Records contained in a dataset
'''

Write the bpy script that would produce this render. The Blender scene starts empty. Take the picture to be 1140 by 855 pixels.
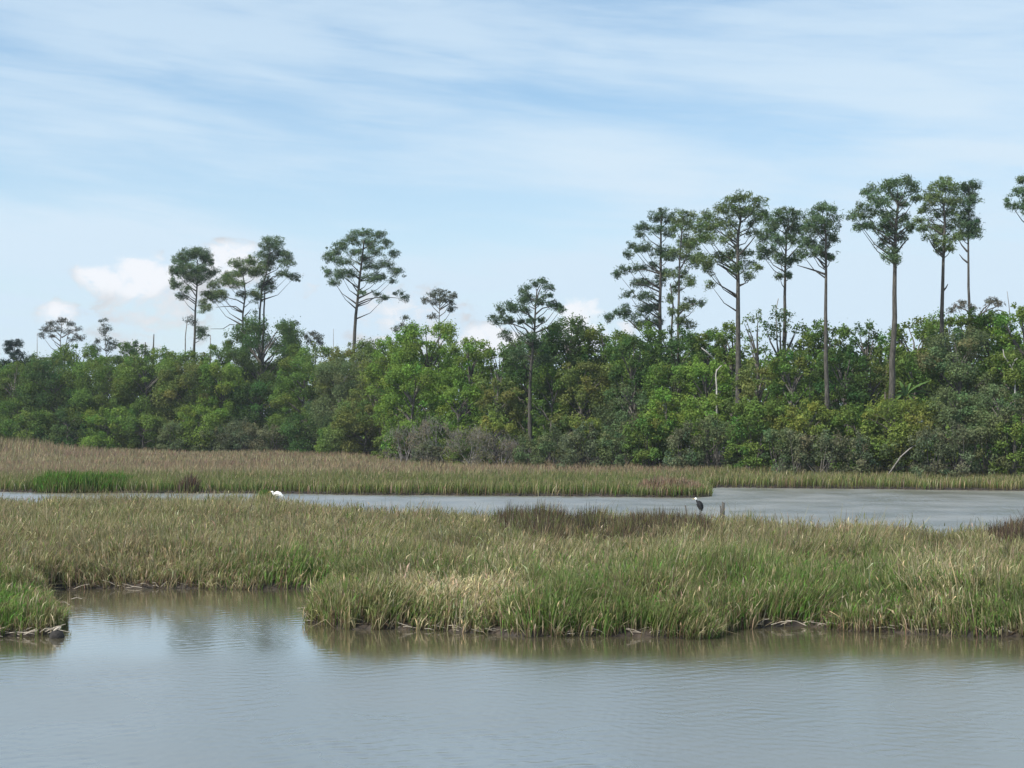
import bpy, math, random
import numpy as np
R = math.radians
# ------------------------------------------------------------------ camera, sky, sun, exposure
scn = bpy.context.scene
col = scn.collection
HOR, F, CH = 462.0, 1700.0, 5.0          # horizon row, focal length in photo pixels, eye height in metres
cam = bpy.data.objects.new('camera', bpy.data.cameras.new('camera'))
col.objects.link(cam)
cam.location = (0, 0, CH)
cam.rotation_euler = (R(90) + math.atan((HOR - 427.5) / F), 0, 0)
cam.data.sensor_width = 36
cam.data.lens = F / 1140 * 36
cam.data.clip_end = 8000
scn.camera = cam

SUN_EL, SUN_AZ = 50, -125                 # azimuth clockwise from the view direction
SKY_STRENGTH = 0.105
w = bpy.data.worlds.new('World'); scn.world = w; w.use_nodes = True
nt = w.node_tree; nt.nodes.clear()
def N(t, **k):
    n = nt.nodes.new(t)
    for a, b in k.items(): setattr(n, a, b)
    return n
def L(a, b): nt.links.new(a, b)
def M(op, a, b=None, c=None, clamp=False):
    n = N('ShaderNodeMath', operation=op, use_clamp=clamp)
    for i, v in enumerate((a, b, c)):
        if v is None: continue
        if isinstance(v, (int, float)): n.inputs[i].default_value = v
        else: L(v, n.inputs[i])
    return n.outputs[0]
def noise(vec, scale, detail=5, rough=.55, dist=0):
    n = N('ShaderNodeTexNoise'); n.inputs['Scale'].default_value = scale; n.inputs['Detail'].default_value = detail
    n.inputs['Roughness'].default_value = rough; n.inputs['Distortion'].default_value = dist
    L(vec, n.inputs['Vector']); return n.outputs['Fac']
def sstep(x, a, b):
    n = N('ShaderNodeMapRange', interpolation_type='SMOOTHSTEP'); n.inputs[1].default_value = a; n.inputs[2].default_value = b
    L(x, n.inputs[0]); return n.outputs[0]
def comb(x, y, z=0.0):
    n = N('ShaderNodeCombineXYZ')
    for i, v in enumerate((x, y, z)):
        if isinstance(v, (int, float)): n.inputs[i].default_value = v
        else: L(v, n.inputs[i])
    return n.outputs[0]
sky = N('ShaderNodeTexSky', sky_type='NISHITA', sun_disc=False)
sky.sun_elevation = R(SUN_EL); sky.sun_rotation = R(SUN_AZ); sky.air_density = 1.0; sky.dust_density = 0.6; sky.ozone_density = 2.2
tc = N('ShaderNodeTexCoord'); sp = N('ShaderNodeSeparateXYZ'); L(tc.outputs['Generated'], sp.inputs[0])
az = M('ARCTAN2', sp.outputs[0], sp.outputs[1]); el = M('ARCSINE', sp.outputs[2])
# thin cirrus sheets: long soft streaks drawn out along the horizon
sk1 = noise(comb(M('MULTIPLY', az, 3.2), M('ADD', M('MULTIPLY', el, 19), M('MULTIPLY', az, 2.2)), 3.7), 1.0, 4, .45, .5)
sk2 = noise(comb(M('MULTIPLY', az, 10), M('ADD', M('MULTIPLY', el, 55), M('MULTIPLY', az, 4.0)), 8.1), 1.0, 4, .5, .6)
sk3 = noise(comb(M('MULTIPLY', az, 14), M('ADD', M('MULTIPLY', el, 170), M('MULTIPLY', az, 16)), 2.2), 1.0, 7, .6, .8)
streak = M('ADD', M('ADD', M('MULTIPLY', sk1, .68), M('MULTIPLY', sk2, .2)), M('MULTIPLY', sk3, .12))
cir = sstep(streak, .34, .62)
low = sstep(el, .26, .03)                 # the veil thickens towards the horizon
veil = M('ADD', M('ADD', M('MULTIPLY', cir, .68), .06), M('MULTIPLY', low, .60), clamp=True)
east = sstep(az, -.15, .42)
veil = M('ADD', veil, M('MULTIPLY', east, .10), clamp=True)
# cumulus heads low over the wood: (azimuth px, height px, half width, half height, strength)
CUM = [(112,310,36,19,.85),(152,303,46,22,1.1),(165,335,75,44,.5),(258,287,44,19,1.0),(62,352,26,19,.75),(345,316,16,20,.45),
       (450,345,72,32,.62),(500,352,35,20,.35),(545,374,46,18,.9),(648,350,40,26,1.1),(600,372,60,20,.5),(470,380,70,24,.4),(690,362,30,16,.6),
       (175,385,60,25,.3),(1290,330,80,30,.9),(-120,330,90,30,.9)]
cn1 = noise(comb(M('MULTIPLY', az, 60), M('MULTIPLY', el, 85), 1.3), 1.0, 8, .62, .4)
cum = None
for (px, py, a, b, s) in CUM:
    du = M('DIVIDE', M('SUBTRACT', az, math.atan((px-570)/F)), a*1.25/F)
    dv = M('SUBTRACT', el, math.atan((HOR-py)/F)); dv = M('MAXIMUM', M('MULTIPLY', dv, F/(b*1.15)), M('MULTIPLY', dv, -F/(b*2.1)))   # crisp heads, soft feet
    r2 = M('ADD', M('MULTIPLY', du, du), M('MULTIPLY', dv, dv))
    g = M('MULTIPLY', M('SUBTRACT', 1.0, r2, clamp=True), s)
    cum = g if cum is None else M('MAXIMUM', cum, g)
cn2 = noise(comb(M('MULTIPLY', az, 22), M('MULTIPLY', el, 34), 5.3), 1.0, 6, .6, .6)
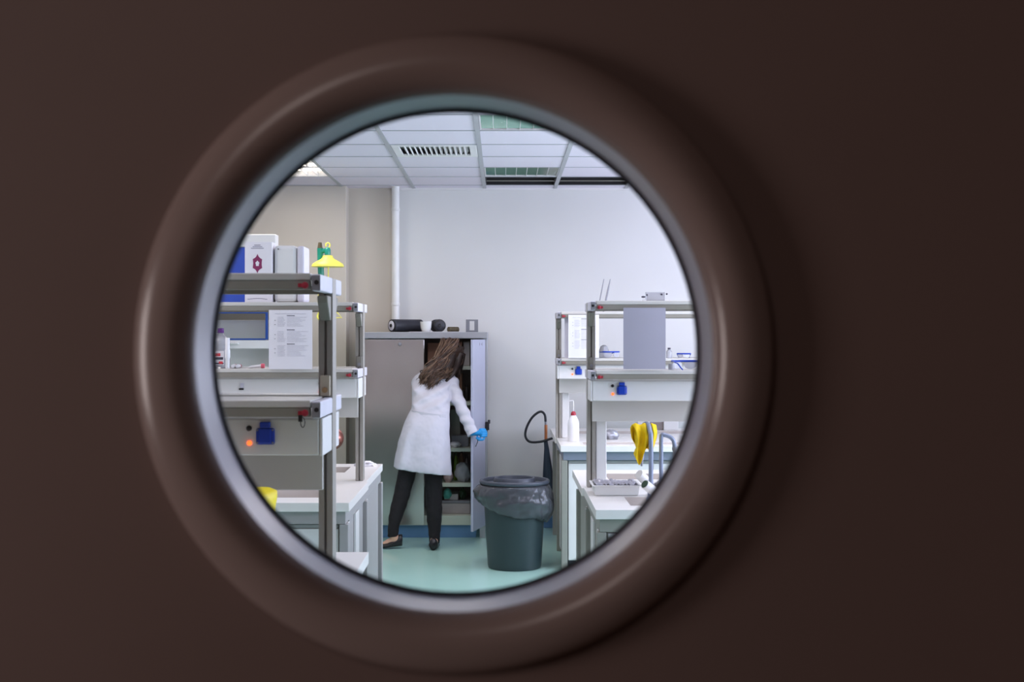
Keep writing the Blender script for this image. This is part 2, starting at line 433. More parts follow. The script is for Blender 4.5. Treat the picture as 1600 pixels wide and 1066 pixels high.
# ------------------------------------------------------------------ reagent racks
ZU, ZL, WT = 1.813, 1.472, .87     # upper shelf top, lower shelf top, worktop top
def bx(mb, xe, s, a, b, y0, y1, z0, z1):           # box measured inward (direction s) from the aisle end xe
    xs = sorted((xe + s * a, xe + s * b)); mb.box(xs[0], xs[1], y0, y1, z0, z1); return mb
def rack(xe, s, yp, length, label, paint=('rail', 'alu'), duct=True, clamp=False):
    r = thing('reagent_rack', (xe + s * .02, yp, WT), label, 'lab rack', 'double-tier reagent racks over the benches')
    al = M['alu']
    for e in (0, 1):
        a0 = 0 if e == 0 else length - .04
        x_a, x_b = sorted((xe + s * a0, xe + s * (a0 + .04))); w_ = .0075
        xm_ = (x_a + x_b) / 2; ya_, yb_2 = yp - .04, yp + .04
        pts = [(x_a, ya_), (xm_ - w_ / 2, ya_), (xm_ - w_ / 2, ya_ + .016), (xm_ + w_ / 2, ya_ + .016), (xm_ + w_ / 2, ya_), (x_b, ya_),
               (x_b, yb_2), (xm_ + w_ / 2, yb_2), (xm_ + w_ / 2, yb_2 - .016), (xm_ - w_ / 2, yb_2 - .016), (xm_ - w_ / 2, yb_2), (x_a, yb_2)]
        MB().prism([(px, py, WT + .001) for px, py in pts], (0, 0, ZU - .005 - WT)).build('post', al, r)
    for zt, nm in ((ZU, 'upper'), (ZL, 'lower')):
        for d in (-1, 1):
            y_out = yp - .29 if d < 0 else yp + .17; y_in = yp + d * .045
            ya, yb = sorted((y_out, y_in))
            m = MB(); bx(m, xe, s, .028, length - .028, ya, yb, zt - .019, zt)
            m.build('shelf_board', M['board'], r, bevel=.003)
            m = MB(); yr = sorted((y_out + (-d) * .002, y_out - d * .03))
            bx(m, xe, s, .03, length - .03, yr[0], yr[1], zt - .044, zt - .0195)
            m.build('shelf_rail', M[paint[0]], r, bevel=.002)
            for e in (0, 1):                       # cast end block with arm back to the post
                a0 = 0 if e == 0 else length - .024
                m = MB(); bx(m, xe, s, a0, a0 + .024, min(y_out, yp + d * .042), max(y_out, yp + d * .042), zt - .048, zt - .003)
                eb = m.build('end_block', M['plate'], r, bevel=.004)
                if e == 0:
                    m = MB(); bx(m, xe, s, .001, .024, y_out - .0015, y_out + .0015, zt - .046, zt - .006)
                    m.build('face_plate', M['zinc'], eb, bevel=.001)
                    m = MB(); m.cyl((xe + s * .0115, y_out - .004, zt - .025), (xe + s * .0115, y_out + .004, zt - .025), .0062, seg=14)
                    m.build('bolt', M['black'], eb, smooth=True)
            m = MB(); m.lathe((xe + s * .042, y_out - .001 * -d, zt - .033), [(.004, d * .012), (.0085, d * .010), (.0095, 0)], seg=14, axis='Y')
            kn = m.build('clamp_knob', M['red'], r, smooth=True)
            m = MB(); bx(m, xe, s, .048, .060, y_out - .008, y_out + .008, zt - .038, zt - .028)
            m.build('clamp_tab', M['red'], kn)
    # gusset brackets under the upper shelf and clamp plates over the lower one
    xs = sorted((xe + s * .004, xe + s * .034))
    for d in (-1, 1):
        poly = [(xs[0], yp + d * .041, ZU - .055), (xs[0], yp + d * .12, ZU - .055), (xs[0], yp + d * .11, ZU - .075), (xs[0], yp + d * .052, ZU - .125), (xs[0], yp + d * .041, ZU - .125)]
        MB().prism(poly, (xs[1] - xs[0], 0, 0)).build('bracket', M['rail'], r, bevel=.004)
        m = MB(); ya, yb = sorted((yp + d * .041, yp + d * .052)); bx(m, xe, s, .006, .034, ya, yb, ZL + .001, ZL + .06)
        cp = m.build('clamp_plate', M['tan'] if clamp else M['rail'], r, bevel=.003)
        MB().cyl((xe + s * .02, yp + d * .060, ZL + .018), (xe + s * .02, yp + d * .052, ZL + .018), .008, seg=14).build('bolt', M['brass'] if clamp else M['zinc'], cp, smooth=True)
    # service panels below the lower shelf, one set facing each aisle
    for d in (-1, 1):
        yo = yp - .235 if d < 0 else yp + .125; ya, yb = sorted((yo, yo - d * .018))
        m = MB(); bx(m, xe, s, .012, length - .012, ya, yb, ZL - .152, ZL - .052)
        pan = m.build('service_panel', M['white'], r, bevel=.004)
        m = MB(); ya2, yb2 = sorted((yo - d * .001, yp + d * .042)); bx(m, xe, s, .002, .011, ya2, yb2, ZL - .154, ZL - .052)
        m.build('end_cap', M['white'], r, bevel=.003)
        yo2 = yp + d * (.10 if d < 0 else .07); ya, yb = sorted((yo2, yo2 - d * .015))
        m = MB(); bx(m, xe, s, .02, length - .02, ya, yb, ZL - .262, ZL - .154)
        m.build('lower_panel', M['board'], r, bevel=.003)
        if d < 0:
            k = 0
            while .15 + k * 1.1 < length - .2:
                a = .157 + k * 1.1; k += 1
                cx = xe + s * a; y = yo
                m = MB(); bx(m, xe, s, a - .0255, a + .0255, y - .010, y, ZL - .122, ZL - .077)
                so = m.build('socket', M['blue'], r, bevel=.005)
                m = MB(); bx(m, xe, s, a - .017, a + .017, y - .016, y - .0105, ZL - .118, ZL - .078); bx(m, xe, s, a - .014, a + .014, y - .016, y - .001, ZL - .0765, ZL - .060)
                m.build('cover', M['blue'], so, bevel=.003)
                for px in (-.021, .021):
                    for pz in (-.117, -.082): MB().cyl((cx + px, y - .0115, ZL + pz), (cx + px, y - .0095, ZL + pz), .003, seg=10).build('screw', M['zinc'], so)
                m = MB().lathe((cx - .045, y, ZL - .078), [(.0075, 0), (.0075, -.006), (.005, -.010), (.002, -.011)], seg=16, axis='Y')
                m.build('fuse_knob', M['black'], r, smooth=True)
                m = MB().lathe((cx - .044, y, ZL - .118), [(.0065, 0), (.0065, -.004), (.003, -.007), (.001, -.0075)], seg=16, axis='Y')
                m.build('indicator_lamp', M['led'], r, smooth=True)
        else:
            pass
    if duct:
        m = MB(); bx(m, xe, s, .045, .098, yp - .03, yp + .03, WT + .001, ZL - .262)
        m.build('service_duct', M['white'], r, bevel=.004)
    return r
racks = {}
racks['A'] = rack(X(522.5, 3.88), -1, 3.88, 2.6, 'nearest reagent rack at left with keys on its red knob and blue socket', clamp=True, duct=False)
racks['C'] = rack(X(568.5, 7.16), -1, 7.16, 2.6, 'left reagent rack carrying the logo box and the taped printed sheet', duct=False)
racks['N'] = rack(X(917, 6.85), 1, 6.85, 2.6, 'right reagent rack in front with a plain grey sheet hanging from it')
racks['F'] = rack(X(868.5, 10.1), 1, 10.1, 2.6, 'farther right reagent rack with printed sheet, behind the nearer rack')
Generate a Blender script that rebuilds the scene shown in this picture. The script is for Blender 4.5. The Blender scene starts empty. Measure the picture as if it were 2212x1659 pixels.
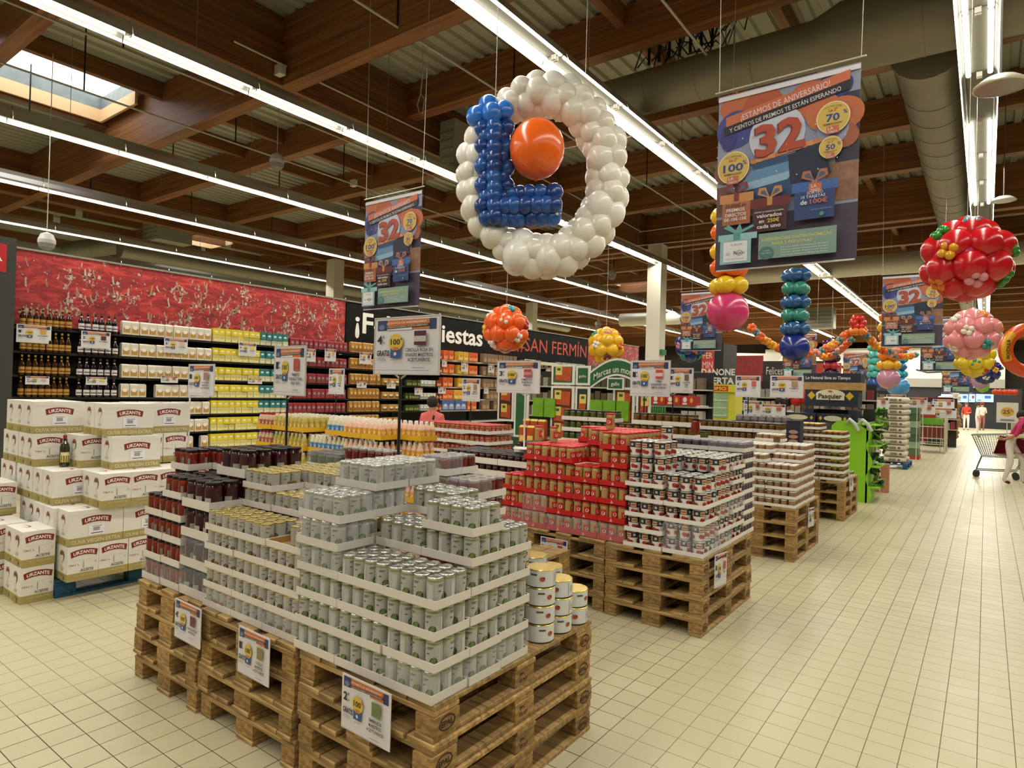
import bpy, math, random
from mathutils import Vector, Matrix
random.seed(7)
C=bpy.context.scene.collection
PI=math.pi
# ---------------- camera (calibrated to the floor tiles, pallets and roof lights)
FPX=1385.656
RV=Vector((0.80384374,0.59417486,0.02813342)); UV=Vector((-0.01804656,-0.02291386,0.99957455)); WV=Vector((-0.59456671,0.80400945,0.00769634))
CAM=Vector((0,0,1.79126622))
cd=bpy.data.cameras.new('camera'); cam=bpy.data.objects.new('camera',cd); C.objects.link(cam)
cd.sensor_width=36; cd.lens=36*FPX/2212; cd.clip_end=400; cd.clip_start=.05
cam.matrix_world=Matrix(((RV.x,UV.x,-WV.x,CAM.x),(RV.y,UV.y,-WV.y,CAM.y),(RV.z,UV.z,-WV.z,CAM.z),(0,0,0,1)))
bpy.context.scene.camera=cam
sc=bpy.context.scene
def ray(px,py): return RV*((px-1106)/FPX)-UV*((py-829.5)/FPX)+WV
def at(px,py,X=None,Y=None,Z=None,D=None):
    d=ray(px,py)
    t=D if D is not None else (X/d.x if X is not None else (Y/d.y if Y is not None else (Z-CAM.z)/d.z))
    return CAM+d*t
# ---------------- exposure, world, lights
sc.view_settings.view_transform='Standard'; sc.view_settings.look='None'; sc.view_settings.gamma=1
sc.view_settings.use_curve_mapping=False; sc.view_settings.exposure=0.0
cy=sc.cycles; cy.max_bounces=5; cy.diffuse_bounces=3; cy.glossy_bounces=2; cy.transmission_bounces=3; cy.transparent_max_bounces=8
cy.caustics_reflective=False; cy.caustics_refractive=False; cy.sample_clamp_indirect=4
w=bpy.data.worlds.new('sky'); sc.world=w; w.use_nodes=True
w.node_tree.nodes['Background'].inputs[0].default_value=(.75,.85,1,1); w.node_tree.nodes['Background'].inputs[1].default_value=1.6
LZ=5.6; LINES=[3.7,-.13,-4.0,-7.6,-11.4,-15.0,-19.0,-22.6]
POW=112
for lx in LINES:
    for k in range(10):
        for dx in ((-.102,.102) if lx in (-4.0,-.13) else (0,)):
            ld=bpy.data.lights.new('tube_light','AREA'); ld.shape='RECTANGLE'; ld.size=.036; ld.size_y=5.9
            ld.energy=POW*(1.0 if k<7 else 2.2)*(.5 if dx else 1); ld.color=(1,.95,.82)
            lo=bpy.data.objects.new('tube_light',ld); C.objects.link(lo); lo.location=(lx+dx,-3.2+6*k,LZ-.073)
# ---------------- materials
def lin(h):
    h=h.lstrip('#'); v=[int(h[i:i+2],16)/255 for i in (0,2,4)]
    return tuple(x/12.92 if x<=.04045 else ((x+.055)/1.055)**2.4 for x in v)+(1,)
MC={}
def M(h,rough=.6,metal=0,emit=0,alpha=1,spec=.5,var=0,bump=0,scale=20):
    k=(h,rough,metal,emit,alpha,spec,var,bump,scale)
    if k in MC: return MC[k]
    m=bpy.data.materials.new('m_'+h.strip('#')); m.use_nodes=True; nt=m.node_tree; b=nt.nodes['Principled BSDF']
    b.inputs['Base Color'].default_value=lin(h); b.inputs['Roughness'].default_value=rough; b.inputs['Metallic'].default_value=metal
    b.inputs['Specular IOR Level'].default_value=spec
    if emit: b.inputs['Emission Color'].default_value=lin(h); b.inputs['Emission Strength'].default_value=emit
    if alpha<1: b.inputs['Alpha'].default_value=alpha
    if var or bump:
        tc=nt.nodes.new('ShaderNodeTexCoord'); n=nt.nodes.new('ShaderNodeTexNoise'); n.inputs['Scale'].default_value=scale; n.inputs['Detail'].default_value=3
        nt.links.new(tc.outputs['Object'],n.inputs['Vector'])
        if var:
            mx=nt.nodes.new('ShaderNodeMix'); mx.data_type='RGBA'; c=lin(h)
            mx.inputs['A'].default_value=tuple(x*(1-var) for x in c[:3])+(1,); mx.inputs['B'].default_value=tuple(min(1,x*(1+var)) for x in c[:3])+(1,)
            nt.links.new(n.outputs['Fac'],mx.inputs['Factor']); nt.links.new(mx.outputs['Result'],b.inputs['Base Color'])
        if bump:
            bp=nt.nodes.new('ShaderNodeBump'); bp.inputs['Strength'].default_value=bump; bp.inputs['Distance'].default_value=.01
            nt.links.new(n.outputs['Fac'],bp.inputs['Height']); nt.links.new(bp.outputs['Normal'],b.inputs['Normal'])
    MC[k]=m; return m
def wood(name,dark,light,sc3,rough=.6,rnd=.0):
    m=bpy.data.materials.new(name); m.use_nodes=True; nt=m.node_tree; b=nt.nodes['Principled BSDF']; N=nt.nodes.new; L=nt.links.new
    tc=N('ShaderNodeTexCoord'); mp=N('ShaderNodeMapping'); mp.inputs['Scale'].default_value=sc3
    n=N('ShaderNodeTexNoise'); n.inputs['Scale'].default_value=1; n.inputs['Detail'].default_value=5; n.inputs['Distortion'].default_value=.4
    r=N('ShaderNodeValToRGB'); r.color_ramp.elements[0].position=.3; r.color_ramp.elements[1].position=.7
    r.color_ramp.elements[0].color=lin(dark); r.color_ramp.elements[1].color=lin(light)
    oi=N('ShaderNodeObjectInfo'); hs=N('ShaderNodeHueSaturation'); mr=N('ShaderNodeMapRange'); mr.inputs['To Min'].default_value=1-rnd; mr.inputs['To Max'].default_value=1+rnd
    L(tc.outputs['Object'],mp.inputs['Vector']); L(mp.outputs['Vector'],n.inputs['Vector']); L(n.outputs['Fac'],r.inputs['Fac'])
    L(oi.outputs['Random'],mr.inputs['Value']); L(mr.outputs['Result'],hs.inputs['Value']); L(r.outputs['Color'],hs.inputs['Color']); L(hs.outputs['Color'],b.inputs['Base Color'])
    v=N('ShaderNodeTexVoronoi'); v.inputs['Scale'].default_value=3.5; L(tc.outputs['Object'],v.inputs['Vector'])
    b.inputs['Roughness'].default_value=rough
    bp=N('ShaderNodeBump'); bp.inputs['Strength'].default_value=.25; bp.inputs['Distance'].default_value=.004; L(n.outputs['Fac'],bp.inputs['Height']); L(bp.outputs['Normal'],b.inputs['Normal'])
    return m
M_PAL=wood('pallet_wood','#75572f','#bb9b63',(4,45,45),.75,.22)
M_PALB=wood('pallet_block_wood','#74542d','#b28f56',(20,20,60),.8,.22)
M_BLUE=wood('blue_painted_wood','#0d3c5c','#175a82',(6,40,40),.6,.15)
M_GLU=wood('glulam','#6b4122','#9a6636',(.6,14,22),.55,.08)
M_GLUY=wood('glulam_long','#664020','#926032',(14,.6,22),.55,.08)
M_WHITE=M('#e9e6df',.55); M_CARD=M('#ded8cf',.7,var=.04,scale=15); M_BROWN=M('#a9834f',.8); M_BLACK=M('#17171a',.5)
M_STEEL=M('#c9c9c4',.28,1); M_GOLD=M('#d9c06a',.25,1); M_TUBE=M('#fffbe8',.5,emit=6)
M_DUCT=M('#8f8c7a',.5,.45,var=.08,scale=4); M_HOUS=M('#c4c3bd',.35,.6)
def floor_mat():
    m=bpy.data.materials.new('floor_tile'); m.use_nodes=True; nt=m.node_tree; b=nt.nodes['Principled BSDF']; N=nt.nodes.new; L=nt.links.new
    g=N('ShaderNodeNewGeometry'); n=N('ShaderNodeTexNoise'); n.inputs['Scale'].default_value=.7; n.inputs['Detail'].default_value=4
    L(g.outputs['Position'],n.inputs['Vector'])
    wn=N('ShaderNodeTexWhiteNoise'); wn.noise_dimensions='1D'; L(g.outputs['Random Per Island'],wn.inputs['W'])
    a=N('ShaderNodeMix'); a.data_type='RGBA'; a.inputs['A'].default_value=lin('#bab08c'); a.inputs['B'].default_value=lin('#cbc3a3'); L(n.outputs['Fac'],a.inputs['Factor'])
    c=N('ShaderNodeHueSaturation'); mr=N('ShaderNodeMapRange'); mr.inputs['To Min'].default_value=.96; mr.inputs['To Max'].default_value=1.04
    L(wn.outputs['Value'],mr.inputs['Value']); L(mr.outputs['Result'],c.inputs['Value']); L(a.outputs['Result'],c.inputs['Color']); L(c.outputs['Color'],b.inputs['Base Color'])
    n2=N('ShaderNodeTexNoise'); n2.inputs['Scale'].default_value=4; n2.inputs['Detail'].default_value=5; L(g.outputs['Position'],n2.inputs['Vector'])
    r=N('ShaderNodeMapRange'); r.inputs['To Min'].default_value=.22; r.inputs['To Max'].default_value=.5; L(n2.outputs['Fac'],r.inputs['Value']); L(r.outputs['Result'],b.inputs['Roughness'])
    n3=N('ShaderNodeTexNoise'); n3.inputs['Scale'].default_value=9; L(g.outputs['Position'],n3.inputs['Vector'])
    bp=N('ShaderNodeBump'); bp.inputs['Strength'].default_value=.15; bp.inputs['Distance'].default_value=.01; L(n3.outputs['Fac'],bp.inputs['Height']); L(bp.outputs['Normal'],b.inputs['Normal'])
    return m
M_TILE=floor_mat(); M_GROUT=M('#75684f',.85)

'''

• _What is being asked_
Skip every picture and return the lines above from the top through the one that contains "scn.camera = cam".

• _Correct answer_
Write the bpy script that would produce this render. The Blender scene starts empty. Take the picture to be 1140 by 855 pixels.
import bpy, math, random
import numpy as np
R = math.radians
# ------------------------------------------------------------------ camera, sky, sun, exposure
scn = bpy.context.scene
col = scn.collection
HOR, F, CH = 462.0, 1700.0, 5.0          # horizon row, focal length in photo pixels, eye height in metres
cam = bpy.data.objects.new('camera', bpy.data.cameras.new('camera'))
col.objects.link(cam)
cam.location = (0, 0, CH)
cam.rotation_euler = (R(90) + math.atan((HOR - 427.5) / F), 0, 0)
cam.data.sensor_width = 36
cam.data.lens = F / 1140 * 36
cam.data.clip_end = 8000
scn.camera = cam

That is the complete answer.